Es cierto que hay mucho margen para discutir la forma y los efectos de muchas de estas ayudas, que en algunos países han introducido incentivos perversos que han provocado fenómenos como la aparición de progenitores que han hecho de la reproducción su único "modus vivendi", a base de tener muchos hijos a los que luego apenas prestan atención (de donde se deduce, por ejemplo, la conveniencia de condicionar el cobro de las subvenciones a la efectiva escolarización de los hijos).

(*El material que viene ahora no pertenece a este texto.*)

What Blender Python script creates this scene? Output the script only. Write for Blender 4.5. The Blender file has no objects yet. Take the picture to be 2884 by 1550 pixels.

Es cierto también que se puede debatir sobre si es más eficiente ayudar directamente a las mujeres que a las familias, porque en determinados entornos sociales las ayudas monetarias directas son apropiadas por los hombres y destinadas a fines ajenos al bienestar familiar que las justifican. Pero también es cierto que España es uno de los países en los que la familia es menos apoyada por el sector público; y que de ello puede beneficiarse toda la sociedad, no sólo en téminos de una mayor equidad redistributiva del sistema y por los motivos antes mencionados; sino también porque garantiza más oportunidades de desarrollo económico; e incluso porque hace viable los sistemas de seguridad social que, como el nuestro, se basan en transferencias intergeneracionales y no en la capitalización personal.

Hay numerosos motivos para apoyar a la familia desde el sector público; y por tanto para aprobar leyes que aborden ese apoyo de una forma integral. Discutamos pues, racionalmente, sus contenidos específicos, porque una ley de apoyo a las familias es una buena idea.